Aim:
Every line of the material below must be repeated exactly.

— Begin Dataset section —

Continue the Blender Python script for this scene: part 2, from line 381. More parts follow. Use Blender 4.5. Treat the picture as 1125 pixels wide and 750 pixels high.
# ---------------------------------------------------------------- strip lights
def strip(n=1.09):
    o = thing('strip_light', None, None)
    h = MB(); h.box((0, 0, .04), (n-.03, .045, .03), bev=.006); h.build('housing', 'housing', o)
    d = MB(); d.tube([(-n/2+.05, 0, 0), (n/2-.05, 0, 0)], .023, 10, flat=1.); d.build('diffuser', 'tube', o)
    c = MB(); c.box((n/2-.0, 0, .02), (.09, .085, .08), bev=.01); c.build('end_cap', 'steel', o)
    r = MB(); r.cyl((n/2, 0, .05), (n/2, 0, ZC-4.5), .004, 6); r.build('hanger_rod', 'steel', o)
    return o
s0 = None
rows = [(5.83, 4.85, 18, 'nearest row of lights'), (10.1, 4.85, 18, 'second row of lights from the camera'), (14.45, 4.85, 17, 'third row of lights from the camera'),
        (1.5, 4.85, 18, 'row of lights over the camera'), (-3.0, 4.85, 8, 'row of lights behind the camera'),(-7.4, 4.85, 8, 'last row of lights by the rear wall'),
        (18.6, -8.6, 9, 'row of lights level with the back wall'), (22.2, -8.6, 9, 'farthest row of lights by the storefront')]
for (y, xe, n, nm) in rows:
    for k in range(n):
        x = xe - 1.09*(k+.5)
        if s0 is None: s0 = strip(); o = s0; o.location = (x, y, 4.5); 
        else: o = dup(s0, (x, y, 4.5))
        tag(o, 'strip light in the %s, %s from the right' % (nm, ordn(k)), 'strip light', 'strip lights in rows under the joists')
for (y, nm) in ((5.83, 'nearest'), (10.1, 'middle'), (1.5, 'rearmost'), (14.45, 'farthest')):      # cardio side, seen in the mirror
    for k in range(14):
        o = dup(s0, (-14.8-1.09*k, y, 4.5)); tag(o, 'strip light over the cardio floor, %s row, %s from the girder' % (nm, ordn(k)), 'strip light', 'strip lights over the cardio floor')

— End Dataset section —

Expected answer:
Continue the Blender Python script for this scene: part 2, from line 381. More parts follow. Use Blender 4.5. Treat the picture as 1125 pixels wide and 750 pixels high.
# ---------------------------------------------------------------- strip lights
def strip(n=1.09):
    o = thing('strip_light', None, None)
    h = MB(); h.box((0, 0, .04), (n-.03, .045, .03), bev=.006); h.build('housing', 'housing', o)
    d = MB(); d.tube([(-n/2+.05, 0, 0), (n/2-.05, 0, 0)], .023, 10, flat=1.); d.build('diffuser', 'tube', o)
    c = MB(); c.box((n/2-.0, 0, .02), (.09, .085, .08), bev=.01); c.build('end_cap', 'steel', o)
    r = MB(); r.cyl((n/2, 0, .05), (n/2, 0, ZC-4.5), .004, 6); r.build('hanger_rod', 'steel', o)
    return o
s0 = None
rows = [(5.83, 4.85, 18, 'nearest row of lights'), (10.1, 4.85, 18, 'second row of lights from the camera'), (14.45, 4.85, 17, 'third row of lights from the camera'),
        (1.5, 4.85, 18, 'row of lights over the camera'), (-3.0, 4.85, 8, 'row of lights behind the camera'),(-7.4, 4.85, 8, 'last row of lights by the rear wall'),
        (18.6, -8.6, 9, 'row of lights level with the back wall'), (22.2, -8.6, 9, 'farthest row of lights by the storefront')]
for (y, xe, n, nm) in rows:
    for k in range(n):
        x = xe - 1.09*(k+.5)
        if s0 is None: s0 = strip(); o = s0; o.location = (x, y, 4.5); 
        else: o = dup(s0, (x, y, 4.5))
        tag(o, 'strip light in the %s, %s from the right' % (nm, ordn(k)), 'strip light', 'strip lights in rows under the joists')
for (y, nm) in ((5.83, 'nearest'), (10.1, 'middle'), (1.5, 'rearmost'), (14.45, 'farthest')):      # cardio side, seen in the mirror
    for k in range(14):
        o = dup(s0, (-14.8-1.09*k, y, 4.5)); tag(o, 'strip light over the cardio floor, %s row, %s from the girder' % (nm, ordn(k)), 'strip light', 'strip lights over the cardio floor')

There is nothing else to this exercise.